A cerimônia de repatriação do manto tupinambá foi marcada por debates entre lideranças indígenas e o presidente Lula na noite desta quinta-feira, no Museu Nacional, no Rio de Janeiro, onde a peça ficará exposta.
O presidente rebateu o manifesto assinado por 23 aldeias da Bahia a respeito da insatisfação dos indígenas em relação à condução da pauta indigenista pelo governo federal. O texto tem ainda críticas ao Congresso Nacional e ao Judiciário, pela aprovação da lei do marco temporal.

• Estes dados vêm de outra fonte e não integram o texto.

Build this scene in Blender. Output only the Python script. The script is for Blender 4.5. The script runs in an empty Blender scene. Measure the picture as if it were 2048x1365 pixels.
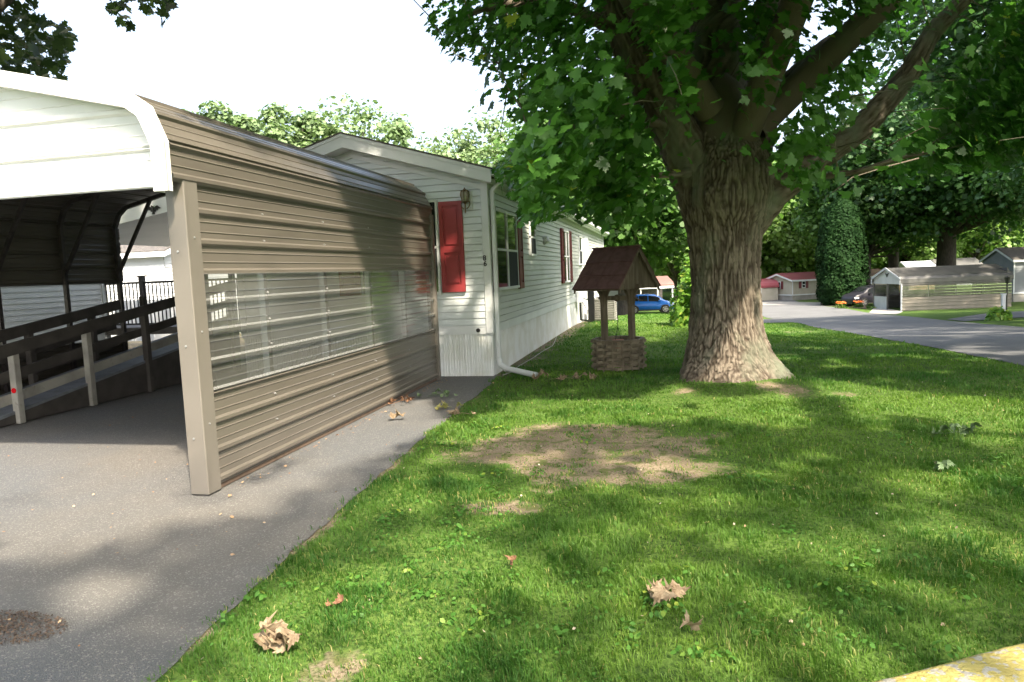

”Se tivesse o poder que ela pensa que eu tenho, não estaria aqui comemorando um manto. Estaria comemorando a vida de milhões de indígenas que morreram neste país, escravizados pelo colonizador europeu”, disse Lula, direcionado a Yakuy Tupinambá, anciã e liderança indígena de Olivença, na Bahia.
Em seu discurso, por sua vez, Yakuy quebrou o protocolo e ultrapassou o limite de três minutos de fala para o ler o manifesto. A anciã chamou Lula de “filho da dona Lindu”, como era conhecida Eurídice Ferreira de Mello, mãe de Lula e de seus dois irmãos.
”Reiteramos nossa insatisfação com a postura colonizadora personificada pelo Estado brasileiro, através das autarquias representativas que, mais uma vez, dilaceram nossos direitos originários e, muito mais que isso, feriram profundamente o que mais prezamos —a nossa crença e a nossa fé”, diz um trecho do manifesto.
”Nós somos violados há muito tempo, mas, ultimamente, o Estado e instituições patrimonialistas desencadearam uma retirada de direitos, com atentados contra a dignidade e a manutenção da vida. Temos hoje o pior Congresso da história, um Judiciário egocêntrico e parcial, e um governo enfraquecido, acorrentado às alianças e conchavos para se manter no poder. Não respeitam as leis nem os tratados e convenções internacionais. Vivemos uma democracia distorcida”, acrescentou Yakuy no discurso.
Lula foi a última pessoa a discursar no evento. Ele aproveitou para agradecer ao governo da Dinamarca pela devolução do manto, que estava na Europa desde o século 17, e exigiu ao governador da Bahia, Jerônimo Rodrigues, do PT, a construção de um espaço para receber o manto, em uma sinalização à realocação da peça para o estado dos tupinambás.
”Eu queria apenas que a companheira que falou aqui [Yakuy] mudasse o seu discurso. Aqui não tem subserviência para ficar no poder. Não preciso disso. Basta saber que eu tenho um partido com 70 deputados entre 513, eu tenho nove senadores entre 81, e para aprovar as coisas sou obrigado a conversar com quem não gosta de mim”, afirmou Lula.
”Eu tenho certeza que ele [Jerônimo] tem a obrigação e o compromisso histórico de construir na Bahia um lugar que possa receber esse manto e o preservar para que não seja apagado”, acrescentou Lula, finalizando o discurso.
O presidente comparou a pauta indigenista de seu governo em relação ao de Jair Bolsonaro e afirmou que é contra a tese do marco temporal, de que os indígenas só têm direito ao território se estivessem ocupando aquele local no ano da Constituição, 1988.
Também participaram da cerimônia a ministra dos Povos Indígenas, Sônia Guajajara, a presidente da Funai (Fundação Nacional dos povos Indígenas), Joenia Wapichana, a deputada federal Célia Xakriabá, do PSOL, a diretora do Museu Nacional dos Povos Indígenas, Fernanda Kaingang, e outras autoridades.
O manto sagrado apareceu somente em um vídeo curto no telão instalado ao fundo do palco, com a narrativa de lideranças tupinambás e representantes do Museu Nacional, que tem a tutela da peça.
Insatisfação com o governo
Não é de hoje que os indígenas manifestam insatisfação com a condução da pauta indigenista pelo governo federal. Depois de o cacique Raoni Metuktire subir a rampa do palácio do Planalto, em Brasília, em ato simbólico durante a posse do presidente Lula, a política tomou um rumo diferente do que eles esperavam.
Em maio do ano passado, o governo desidratou as pastas de Marina Silva (Meio Ambiente e Mudanças Climáticas) e Sônia Guajajara (Povos Indígenas), o que gerou uma onda de protesto.
No ano passado, o governo descumpriu a promessa de demarcar seis terras indígenas e demarcou apenas duas.
Na época, a Casa Civil afirmou que, “por cautela”, optou por “agir com maior segurança social e jurídica”.